Given information —
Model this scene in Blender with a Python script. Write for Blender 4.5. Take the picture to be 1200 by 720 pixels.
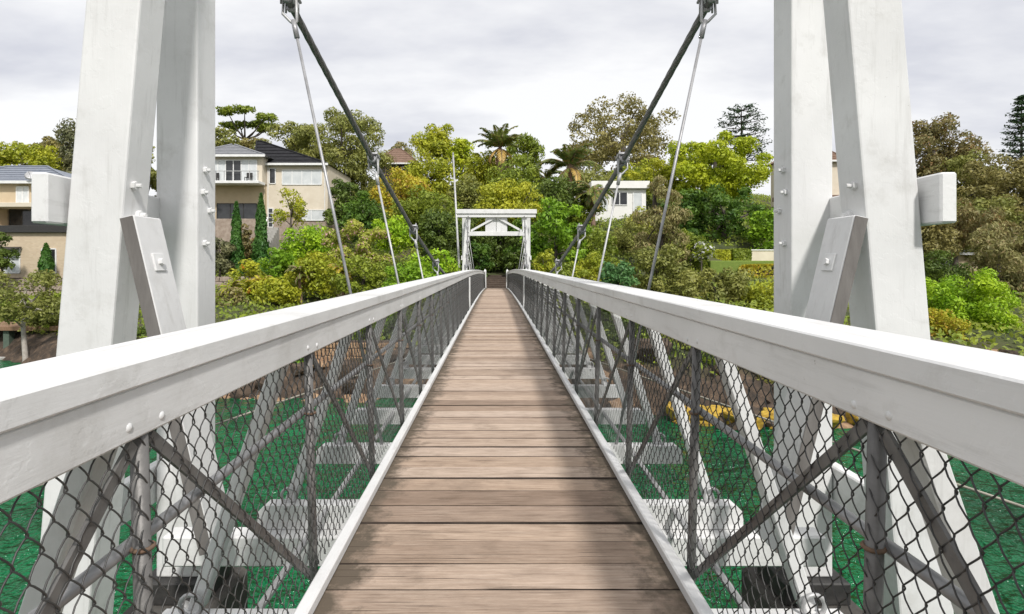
import bpy, math, random
import numpy as np
from mathutils import Vector, Matrix

# ------------------------------------------------------------------ basics
for o in list(bpy.data.objects):
    bpy.data.objects.remove(o)
SC = bpy.context.scene
COL = SC.collection
random.seed(7)
RNG = np.random.default_rng(11)
R = math.radians
F = 635.0            # focal length in photo pixels (1200 wide)
VPX, HOR = 581.0, 309.0
EYE = 1.4
CX = -0.03

# ------------------------------------------------------------------ camera
cd = bpy.data.cameras.new("camera")
cam = bpy.data.objects.new("camera", cd)
COL.objects.link(cam)
cam.location = (CX, 0, EYE)
cam.rotation_euler = (R(90), 0, 0)
cd.sensor_width = 36
cd.lens = 36 * F / 1200
cd.shift_x = (600 - VPX) / 1200
cd.shift_y = -(360 - HOR) / 1200
cd.clip_start = 0.05
cd.clip_end = 3000
SC.camera = cam

# ------------------------------------------------------------------ sky + sun
SUN_DIR = Vector((0.36, -0.92, 1.0)).normalized()     # towards the sun
SUN_EL = math.asin(SUN_DIR.z)
SUN_AZ = math.atan2(SUN_DIR.x, SUN_DIR.y)
w = bpy.data.worlds.new("World")
SC.world = w
w.use_nodes = True
nt = w.node_tree
for n in list(nt.nodes):
    nt.nodes.remove(n)
def N(t, ty, **kw):
    n = t.nodes.new(ty)
    for k, v in kw.items():
        setattr(n, k, v)
    return n
out = N(nt, 'ShaderNodeOutputWorld')
sky = N(nt, 'ShaderNodeTexSky', sky_type='NISHITA', sun_disc=False)
sky.sun_elevation = SUN_EL
sky.sun_rotation = SUN_AZ
bg1 = N(nt, 'ShaderNodeBackground'); bg1.inputs[1].default_value = 0.1
nt.links.new(sky.outputs[0], bg1.inputs[0])
tc = N(nt, 'ShaderNodeTexCoord')
sep = N(nt, 'ShaderNodeSeparateXYZ'); nt.links.new(tc.outputs['Generated'], sep.inputs[0])
mx = N(nt, 'ShaderNodeMath', operation='MAXIMUM'); nt.links.new(sep.outputs[2], mx.inputs[0]); mx.inputs[1].default_value = 0.0
ad = N(nt, 'ShaderNodeMath', operation='ADD'); nt.links.new(mx.outputs[0], ad.inputs[0]); ad.inputs[1].default_value = 0.22
dv = N(nt, 'ShaderNodeVectorMath', operation='DIVIDE'); nt.links.new(tc.outputs['Generated'], dv.inputs[0])
cmb = N(nt, 'ShaderNodeCombineXYZ')
for i in range(3): nt.links.new(ad.outputs[0], cmb.inputs[i])
nt.links.new(cmb.outputs[0], dv.inputs[1])
nz = N(nt, 'ShaderNodeTexNoise'); nz.inputs['Scale'].default_value = 1.15; nz.inputs['Detail'].default_value = 6; nz.inputs['Roughness'].default_value = 0.55
mpw = N(nt, 'ShaderNodeMapping'); mpw.inputs['Location'].default_value = (3.1, 1.7, 0); mpw.inputs['Scale'].default_value = (0.75, 1.3, 1)
nt.links.new(dv.outputs[0], mpw.inputs[0]); nt.links.new(mpw.outputs[0], nz.inputs['Vector'])
cr = N(nt, 'ShaderNodeValToRGB')
cr.color_ramp.elements[0].position = 0.34; cr.color_ramp.elements[0].color = (0.55, 0.56, 0.615, 1)
cr.color_ramp.elements[1].position = 0.56; cr.color_ramp.elements[1].color = (0.83, 0.83, 0.835, 1)
nt.links.new(nz.outputs['Fac'], cr.inputs[0])
bg2 = N(nt, 'ShaderNodeBackground'); bg2.inputs[1].default_value = 1.0
nt.links.new(cr.outputs[0], bg2.inputs[0])
ms = N(nt, 'ShaderNodeMixShader'); ms.inputs[0].default_value = 0.94
nt.links.new(bg1.outputs[0], ms.inputs[1]); nt.links.new(bg2.outputs[0], ms.inputs[2])
nt.links.new(ms.outputs[0], out.inputs[0])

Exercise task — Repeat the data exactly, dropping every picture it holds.

Full response —
Model this scene in Blender with a Python script. Write for Blender 4.5. Take the picture to be 1200 by 720 pixels.
import bpy, math, random
import numpy as np
from mathutils import Vector, Matrix

# ------------------------------------------------------------------ basics
for o in list(bpy.data.objects):
    bpy.data.objects.remove(o)
SC = bpy.context.scene
COL = SC.collection
random.seed(7)
RNG = np.random.default_rng(11)
R = math.radians
F = 635.0            # focal length in photo pixels (1200 wide)
VPX, HOR = 581.0, 309.0
EYE = 1.4
CX = -0.03

# ------------------------------------------------------------------ camera
cd = bpy.data.cameras.new("camera")
cam = bpy.data.objects.new("camera", cd)
COL.objects.link(cam)
cam.location = (CX, 0, EYE)
cam.rotation_euler = (R(90), 0, 0)
cd.sensor_width = 36
cd.lens = 36 * F / 1200
cd.shift_x = (600 - VPX) / 1200
cd.shift_y = -(360 - HOR) / 1200
cd.clip_start = 0.05
cd.clip_end = 3000
SC.camera = cam

# ------------------------------------------------------------------ sky + sun
SUN_DIR = Vector((0.36, -0.92, 1.0)).normalized()     # towards the sun
SUN_EL = math.asin(SUN_DIR.z)
SUN_AZ = math.atan2(SUN_DIR.x, SUN_DIR.y)
w = bpy.data.worlds.new("World")
SC.world = w
w.use_nodes = True
nt = w.node_tree
for n in list(nt.nodes):
    nt.nodes.remove(n)
def N(t, ty, **kw):
    n = t.nodes.new(ty)
    for k, v in kw.items():
        setattr(n, k, v)
    return n
out = N(nt, 'ShaderNodeOutputWorld')
sky = N(nt, 'ShaderNodeTexSky', sky_type='NISHITA', sun_disc=False)
sky.sun_elevation = SUN_EL
sky.sun_rotation = SUN_AZ
bg1 = N(nt, 'ShaderNodeBackground'); bg1.inputs[1].default_value = 0.1
nt.links.new(sky.outputs[0], bg1.inputs[0])
tc = N(nt, 'ShaderNodeTexCoord')
sep = N(nt, 'ShaderNodeSeparateXYZ'); nt.links.new(tc.outputs['Generated'], sep.inputs[0])
mx = N(nt, 'ShaderNodeMath', operation='MAXIMUM'); nt.links.new(sep.outputs[2], mx.inputs[0]); mx.inputs[1].default_value = 0.0
ad = N(nt, 'ShaderNodeMath', operation='ADD'); nt.links.new(mx.outputs[0], ad.inputs[0]); ad.inputs[1].default_value = 0.22
dv = N(nt, 'ShaderNodeVectorMath', operation='DIVIDE'); nt.links.new(tc.outputs['Generated'], dv.inputs[0])
cmb = N(nt, 'ShaderNodeCombineXYZ')
for i in range(3): nt.links.new(ad.outputs[0], cmb.inputs[i])
nt.links.new(cmb.outputs[0], dv.inputs[1])
nz = N(nt, 'ShaderNodeTexNoise'); nz.inputs['Scale'].default_value = 1.15; nz.inputs['Detail'].default_value = 6; nz.inputs['Roughness'].default_value = 0.55
mpw = N(nt, 'ShaderNodeMapping'); mpw.inputs['Location'].default_value = (3.1, 1.7, 0); mpw.inputs['Scale'].default_value = (0.75, 1.3, 1)
nt.links.new(dv.outputs[0], mpw.inputs[0]); nt.links.new(mpw.outputs[0], nz.inputs['Vector'])
cr = N(nt, 'ShaderNodeValToRGB')
cr.color_ramp.elements[0].position = 0.34; cr.color_ramp.elements[0].color = (0.55, 0.56, 0.615, 1)
cr.color_ramp.elements[1].position = 0.56; cr.color_ramp.elements[1].color = (0.83, 0.83, 0.835, 1)
nt.links.new(nz.outputs['Fac'], cr.inputs[0])
bg2 = N(nt, 'ShaderNodeBackground'); bg2.inputs[1].default_value = 1.0
nt.links.new(cr.outputs[0], bg2.inputs[0])
ms = N(nt, 'ShaderNodeMixShader'); ms.inputs[0].default_value = 0.94
nt.links.new(bg1.outputs[0], ms.inputs[1]); nt.links.new(bg2.outputs[0], ms.inputs[2])
nt.links.new(ms.outputs[0], out.inputs[0])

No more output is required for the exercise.